— Start RECORDED DATA —

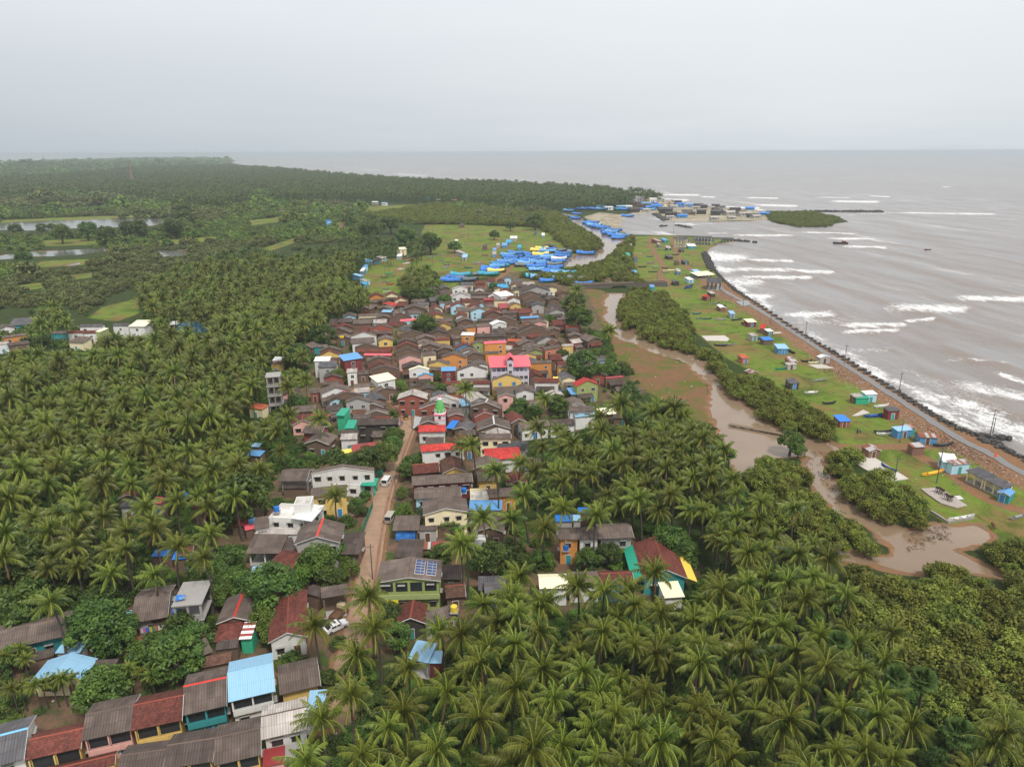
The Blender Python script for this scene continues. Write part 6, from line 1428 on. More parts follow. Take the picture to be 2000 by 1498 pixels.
for a in range(8): q = MB().mat(M_TW); q.box(-.07, -1.6, 7.1, .07, -1.35, 8.2); f = q.build('rib', o); f.rotation_euler = (0, 0, a * PI / 4)
thing(o, 'small temple tower with green spire and pink finial behind the bright red roof', 'temple tower')
# ---------------------------------------------------------------- lavender building with pink roofs and a stair tower
ca, cb = G(850 + 540 / 4.9925, 550 + 835 / 4.9925, 8.0), G(850 + 925 / 4.9925, 550 + 825 / 4.9925, 8.0); u_ = (cb - ca)[:2]; Lb = np.linalg.norm(u_); rz_ = math.atan2(u_[1], u_[0]); o = root('school_building', (ca[0], ca[1], 0), rz_); HFOOT.append((ca[:2] + u_ / 2, u_ / Lb, np.array([-u_[1], u_[0]]) / Lb, Lb, 10.0, 8.0))
b = MB().mat(M_wall('v')); b.box(.3, .3, -.3, Lb - .3, 9.5, 5.2); b.box(.5, 5.0, 5.2, Lb - .5, 9.3, 7.9); b.build('wall', o)
for i in range(9): q = MB().mat(M_wall('v')); x = .45 + (Lb - .9) * i / 8; q.box(x - .13, .35, 5.2, x + .13, .61, 7.95); q.build('column', o)
q = MB().mat(M_wall('v')); q.box(.3, .3, 5.21, Lb - .3, .42, 6.1); q.build('parapet', o)
t0 = Lb * .42; t1 = Lb * .58
for x0, x1 in ((-.4, t0), (t1, Lb + .4)): q = MB().mat(M_roof('P')); q.slab([(x0, -.4, 8.0), (x1, -.4, 8.0), (x1, 9.8, 9.3), (x0, 9.8, 9.3)], .12); q.build('roof', o)
q = MB().mat(M_wall('v')); q.box(t0 + .05, .0, -.3, t1 - .05, 4.6, 10.3); tw = q.build('tower', o); q = MB().mat(M_roof('P')); e = .5; x0, x1 = t0 - e, t1 + e; xm = (x0 + x1) / 2
q.slab([(x0, 5.2, 10.4), (x0, -.6, 10.4), (xm, -.6, 12.0), (xm, 5.2, 12.0)], .12); q.slab([(x1, -.6, 10.4), (x1, 5.2, 10.4), (xm, 5.2, 12.0), (xm, -.6, 12.0)], .12); q.build('tower_roof', tw)
for x in (.1, .22, .34, .66, .78, .9):
    for zf in (1.6, 3.9): f, g = window_mesh(1.2, 1.1, False, False); put('window', f, o, (Lb * x, .3, zf))
for zf in (6.0, 8.6): f, g = window_mesh(1.0, 1.1, False, False); put('window', f, tw, ((t0 + t1) / 2, 0, zf))
thing(o, 'long lavender grey building with two pink roofs and a pink capped tower', 'building')
# ---------------------------------------------------------------- unfinished concrete frames
def frame(A, B_, depth, floors, fh, lab, roof='b', h0=0):
    hh = floors * fh; a, b_ = G(*A, hh), G(*B_, hh); u = (b_ - a)[:2]; w = np.linalg.norm(u); o = root('unfinished_house', (a[0], a[1], 0), math.atan2(u[1], u[0])); n = np.array([-u[1], u[0]]) / w; HFOOT.append(((a + b_)[:2] / 2, u / w, n, w, depth, hh))
    for k in range(1, floors + 1): q = MB().mat(M_CONC); q.box(-.2, -.2, k * fh - .2, w + .2, depth + .2, k * fh); q.build('floor_slab', o)
    for i in range(3):
        for j in range(2): q = MB().mat(M_CONC); x = .2 + (w - .4) * i / 2; y = .2 + (depth - .4) * j; q.box(x - .17, y - .17, -.3, x + .17, y + .17, hh - .2); q.build('column', o)
    q = MB().mat(M_wall('n')); q.box(.4, depth - .34, .0, w - .4, depth - .2, hh - .21); q.build('back_wall', o)
    for k in range(1, floors):
        q = MB().mat(M_CONC); q.box(.3, .06, k * fh, w - .3, .16, k * fh + .8); q.build('parapet', o)
    thing(o, lab, 'unfinished building'); return o
frame((519, 737), (546, 735), 5.0, 4, 3.2, 'tall narrow unfinished concrete frame among palms inland of the village'); frame((337, 1183), (392, 1178), 7.0, 2, 3.2, 'unfinished two-storey concrete frame with a pale flat roof and a blue sheet')
# ---------------------------------------------------------------- water tanks
def tank(px, py, z, col, lab, r=.6, h=1.2):
    p = G(px, py, z); o = root('water_tank', (p[0], p[1], z)); c = {'b': hexc(30, 105, 185), 'y': hexc(235, 205, 70), 't': hexc(200, 165, 110), 'k': hexc(35, 35, 38), 'w': (.7, .7, .68)}[col]; b = MB().mat(m_plain('tank_' + col, c, .4)); b.lathe([(0, 0), (r, 0), (r, h * .3), (r * 1.04, h * .33), (r, h * .36), (r, h * .62), (r * 1.04, h * .65), (r, h * .68), (r, h * .85), (r * .5, h), (r * .3, h)], 14); b.build('body', o, smooth=False)
    q = MB().mat(m_plain('tank_' + col, c, .4)); q.lathe([(r * .32, h), (r * .32, h * 1.08), (0, h * 1.1)], 12); q.build('lid', o)
    if z > .5: q = MB().mat(M_CONC); q.box(-r - .1, -r - .1, -.22, r + .1, r + .1, -.0); q.build('stand', o)
    thing(o, lab, 'water tank')
tank(540.5, 998, 6.4, 'b', 'blue water tank on the terrace of the white modern house'); tank(636, 936, 3.3, 't', 'tan water tank on the balcony roof of the white two-storey house'); tank(887, 1193, 3.9, 'y', 'yellow water tank above the brown lean-to in front of the green house'); tank(906, 961, 3.4, 'b', 'blue water tank on the cream flat roof'); tank(1105, 1073, 3.2, 'b', 'blue water tank on the wall of the orange house'); tank(363, 971, 4, 'b', 'blue water tank on a pink block among the inland palms'); tank(1105, 1060, 4.6, 'w', 'white steel tank against the orange house', .5, 1.0); tank(985, 668, 3, 'b', 'blue water tank among the village roofs', .6, 1.2)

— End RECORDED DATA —

TO DO: Repeat the data exactly in full, omitting its pictures.

FULL OUTPUT:
The Blender Python script for this scene continues. Write part 6, from line 1428 on. More parts follow. Take the picture to be 2000 by 1498 pixels.
for a in range(8): q = MB().mat(M_TW); q.box(-.07, -1.6, 7.1, .07, -1.35, 8.2); f = q.build('rib', o); f.rotation_euler = (0, 0, a * PI / 4)
thing(o, 'small temple tower with green spire and pink finial behind the bright red roof', 'temple tower')
# ---------------------------------------------------------------- lavender building with pink roofs and a stair tower
ca, cb = G(850 + 540 / 4.9925, 550 + 835 / 4.9925, 8.0), G(850 + 925 / 4.9925, 550 + 825 / 4.9925, 8.0); u_ = (cb - ca)[:2]; Lb = np.linalg.norm(u_); rz_ = math.atan2(u_[1], u_[0]); o = root('school_building', (ca[0], ca[1], 0), rz_); HFOOT.append((ca[:2] + u_ / 2, u_ / Lb, np.array([-u_[1], u_[0]]) / Lb, Lb, 10.0, 8.0))
b = MB().mat(M_wall('v')); b.box(.3, .3, -.3, Lb - .3, 9.5, 5.2); b.box(.5, 5.0, 5.2, Lb - .5, 9.3, 7.9); b.build('wall', o)
for i in range(9): q = MB().mat(M_wall('v')); x = .45 + (Lb - .9) * i / 8; q.box(x - .13, .35, 5.2, x + .13, .61, 7.95); q.build('column', o)
q = MB().mat(M_wall('v')); q.box(.3, .3, 5.21, Lb - .3, .42, 6.1); q.build('parapet', o)
t0 = Lb * .42; t1 = Lb * .58
for x0, x1 in ((-.4, t0), (t1, Lb + .4)): q = MB().mat(M_roof('P')); q.slab([(x0, -.4, 8.0), (x1, -.4, 8.0), (x1, 9.8, 9.3), (x0, 9.8, 9.3)], .12); q.build('roof', o)
q = MB().mat(M_wall('v')); q.box(t0 + .05, .0, -.3, t1 - .05, 4.6, 10.3); tw = q.build('tower', o); q = MB().mat(M_roof('P')); e = .5; x0, x1 = t0 - e, t1 + e; xm = (x0 + x1) / 2
q.slab([(x0, 5.2, 10.4), (x0, -.6, 10.4), (xm, -.6, 12.0), (xm, 5.2, 12.0)], .12); q.slab([(x1, -.6, 10.4), (x1, 5.2, 10.4), (xm, 5.2, 12.0), (xm, -.6, 12.0)], .12); q.build('tower_roof', tw)
for x in (.1, .22, .34, .66, .78, .9):
    for zf in (1.6, 3.9): f, g = window_mesh(1.2, 1.1, False, False); put('window', f, o, (Lb * x, .3, zf))
for zf in (6.0, 8.6): f, g = window_mesh(1.0, 1.1, False, False); put('window', f, tw, ((t0 + t1) / 2, 0, zf))
thing(o, 'long lavender grey building with two pink roofs and a pink capped tower', 'building')
# ---------------------------------------------------------------- unfinished concrete frames
def frame(A, B_, depth, floors, fh, lab, roof='b', h0=0):
    hh = floors * fh; a, b_ = G(*A, hh), G(*B_, hh); u = (b_ - a)[:2]; w = np.linalg.norm(u); o = root('unfinished_house', (a[0], a[1], 0), math.atan2(u[1], u[0])); n = np.array([-u[1], u[0]]) / w; HFOOT.append(((a + b_)[:2] / 2, u / w, n, w, depth, hh))
    for k in range(1, floors + 1): q = MB().mat(M_CONC); q.box(-.2, -.2, k * fh - .2, w + .2, depth + .2, k * fh); q.build('floor_slab', o)
    for i in range(3):
        for j in range(2): q = MB().mat(M_CONC); x = .2 + (w - .4) * i / 2; y = .2 + (depth - .4) * j; q.box(x - .17, y - .17, -.3, x + .17, y + .17, hh - .2); q.build('column', o)
    q = MB().mat(M_wall('n')); q.box(.4, depth - .34, .0, w - .4, depth - .2, hh - .21); q.build('back_wall', o)
    for k in range(1, floors):
        q = MB().mat(M_CONC); q.box(.3, .06, k * fh, w - .3, .16, k * fh + .8); q.build('parapet', o)
    thing(o, lab, 'unfinished building'); return o
frame((519, 737), (546, 735), 5.0, 4, 3.2, 'tall narrow unfinished concrete frame among palms inland of the village'); frame((337, 1183), (392, 1178), 7.0, 2, 3.2, 'unfinished two-storey concrete frame with a pale flat roof and a blue sheet')
# ---------------------------------------------------------------- water tanks
def tank(px, py, z, col, lab, r=.6, h=1.2):
    p = G(px, py, z); o = root('water_tank', (p[0], p[1], z)); c = {'b': hexc(30, 105, 185), 'y': hexc(235, 205, 70), 't': hexc(200, 165, 110), 'k': hexc(35, 35, 38), 'w': (.7, .7, .68)}[col]; b = MB().mat(m_plain('tank_' + col, c, .4)); b.lathe([(0, 0), (r, 0), (r, h * .3), (r * 1.04, h * .33), (r, h * .36), (r, h * .62), (r * 1.04, h * .65), (r, h * .68), (r, h * .85), (r * .5, h), (r * .3, h)], 14); b.build('body', o, smooth=False)
    q = MB().mat(m_plain('tank_' + col, c, .4)); q.lathe([(r * .32, h), (r * .32, h * 1.08), (0, h * 1.1)], 12); q.build('lid', o)
    if z > .5: q = MB().mat(M_CONC); q.box(-r - .1, -r - .1, -.22, r + .1, r + .1, -.0); q.build('stand', o)
    thing(o, lab, 'water tank')
tank(540.5, 998, 6.4, 'b', 'blue water tank on the terrace of the white modern house'); tank(636, 936, 3.3, 't', 'tan water tank on the balcony roof of the white two-storey house'); tank(887, 1193, 3.9, 'y', 'yellow water tank above the brown lean-to in front of the green house'); tank(906, 961, 3.4, 'b', 'blue water tank on the cream flat roof'); tank(1105, 1073, 3.2, 'b', 'blue water tank on the wall of the orange house'); tank(363, 971, 4, 'b', 'blue water tank on a pink block among the inland palms'); tank(1105, 1060, 4.6, 'w', 'white steel tank against the orange house', .5, 1.0); tank(985, 668, 3, 'b', 'blue water tank among the village roofs', .6, 1.2)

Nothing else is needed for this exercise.